We can imagine certain (but by no means all) of these groups of songs grouped and published together for various reasons, but it is quite unclear whether Brahms was making a point thereby. Far from dreaming of complete evenings of his songs in public performance, he preferred to hear no more than three of his own songs in any one concert. This astonishing information comes from an invaluable book of essays: K Hamilton and N Loges, eds: Brahms in the Home and the Concert Hall. Between Private and Public Performance (Cambridge: CUP). The conventions of music in the home, where so many songs were first heard and discussed in an environment of lively and cultivated enthusiasm, did not include listeners buckling down in respectful silence to a substantial sequence of songs, as if they were at a public concert.

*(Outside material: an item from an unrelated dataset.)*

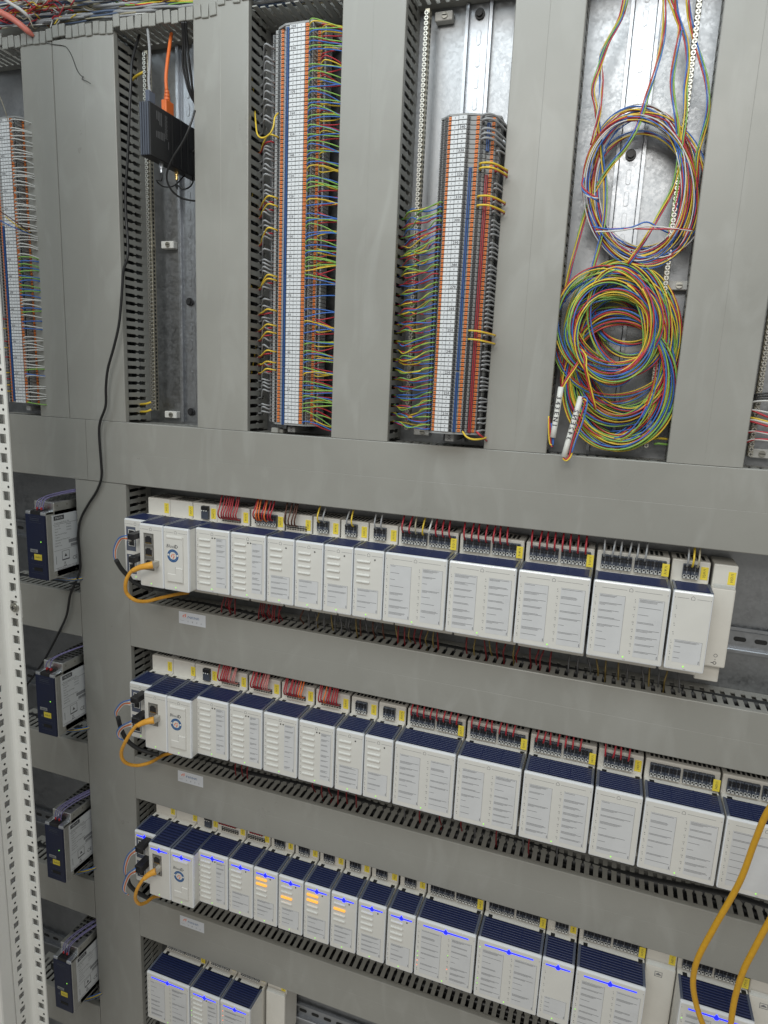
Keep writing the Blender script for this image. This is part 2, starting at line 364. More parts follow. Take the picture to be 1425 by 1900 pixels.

Brahms seems to have been happiest hearing his songs as Hausmusik and surrounded by supportive informality—and I dare say Schubert would have said the same about the Schubertiads. The present-day hunger for cycles—hidden, implicit, unknown or concealed—seeks to feed the appetite for a kind of recital format that is favoured, perhaps over-favoured, in the twenty-first century, but was almost unknown in the nineteenth.

It is clear, however, that certain opus numbers have long been more usually presented in their entirety, and this album has two such examples: excerpts from Zigeunerlieder, Op 103, are more rare in recital than performances of the whole work, and once a singer has found a violist skilled enough to rehearse and play one of the two songs of Op 91, it would be a foolish waste of resources in a concert not to perform both pieces. These are rare examples of Brahms songs that were clearly meant to be heard in the totality of their original groupings.